Families of those killed and hurt in the Sept. 11, 2001, attacks have argued that the law is narrow and limited to acts of terrorism, not acts of war. Objectors warned that while U.S. law might differentiate between the two, it would not prevent less limited laws from being enacted in other countries. The White House also argued the classification of terrorism should remain an executive authority, not become a question for the courts.

“The safety and security of our diplomats, intelligence officers, military and other senior officials of the U.S. government and their ability to perform their duties without foreign influence or intervention would be seriously imperiled,” according to an open letter written this week by former Defense Secretary William Cohen, former acting CIA director Michael Morell and seven other former national security, intelligence and judicial leaders including advisers to Obama and President George W. Bush.

“The perpetrators of terrorism should and will continue to be pursued through our vast military, law enforcement and intelligence capabilities,” it said. But dismantling sovereign immunity “will put our government officials and military personnel at extreme risk and impede the ability of the community of nations to work together at a time when global cooperation in the war on terrorism is essential.”

On Tuesday, 9/11 families protested in front of the White House, calling on Obama to pass the act and making clear they saw his promise to veto as a direct affront.

“I am frustrated, angry and tired of the mistruths being carelessly spewed about this legislation,” Terry Strada, the chair of the 9/11 families and survivors group, said in a news conference near the Capitol after Tuesday’s protest.

Strada said JASTA was “carefully, narrowly crafted” over years by top lawmakers, and concerns about reciprocal laws were flawed. Diplomats are protected by the Vienna Conventions, she said, while the military is protected by wording in the legislation excluding acts of war.

“To equate what we do to protect ourselves from terrorism with what others do in support of terrorism completely misreads the bill,” Strada said. “Denying us justice is un-American.”

Lt. Col.
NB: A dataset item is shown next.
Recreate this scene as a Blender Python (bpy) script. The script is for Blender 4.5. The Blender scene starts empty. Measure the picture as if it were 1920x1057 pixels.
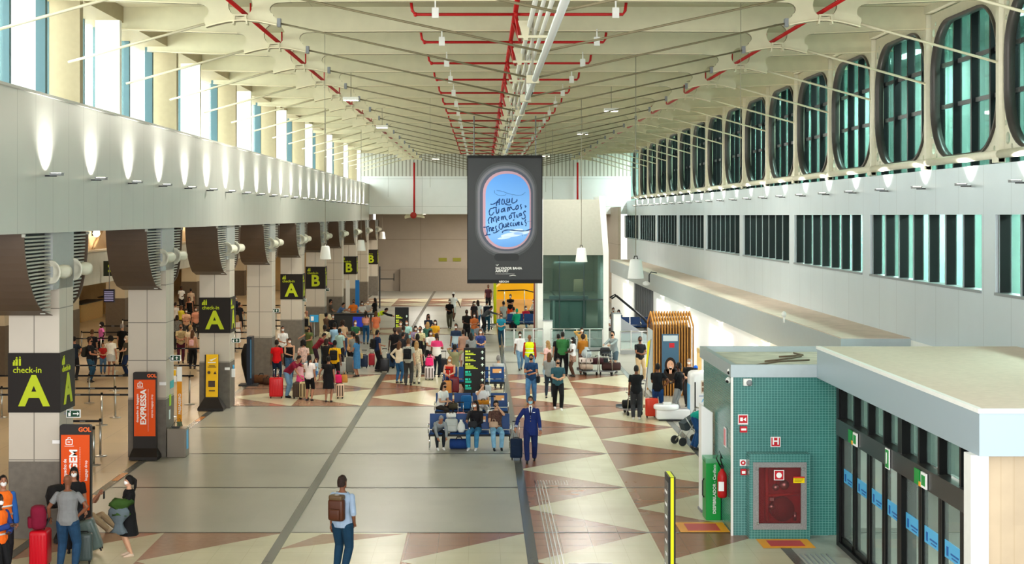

Pat Testerman, a retired Air Force commander, said he strongly supported justice for the 9/11 families yet worries that the law would allow other countries to define things differently.

He could imagine a scenario in which a young Air Force lieutenant makes an error in an act of war – say, an erroneous target of a drone attack that kills civilians – and is tried in a foreign court for an act of terror, he said.

“What we define as acts of terrorism or acts of war is up to interpretation,” Testerman said. “And we open ourselves up to significant danger with this.”

White House Press Secretary Josh Earnest told reporters Sept. 12 that the law could “have an impact on our relationship with every country around the world in a way that has negative consequences for the United States, for our national security and for our men and women in uniform.”

Recent reports suggest some lawmakers might be wavering in their support for overriding the veto. Sen. Dianne Feinstein, D-Calif., said this week that she was having second thoughts about the bill “because I think it launches a number of unforeseen happenings.”

On Friday, a group of retired military leaders signed a letter being passed around on Capitol Hill urging lawmakers to reconsider an override.

“Congress must take great care to ensure that soldiers must be able to do their jobs without threat of foreign influence or repercussion,” it said. “We must do all we can to protect them from possible legal action in faraway lands.”

Earnest said the president would continue to lobby lawmakers to let his veto stand. But he recognized that despite warnings about possible consequences, the 9/11 families held strong sway.

“There’s no denying the political potency of this issue,” he said. “But the president believes that it’s important to look out for our country and to look out for our servicemembers.”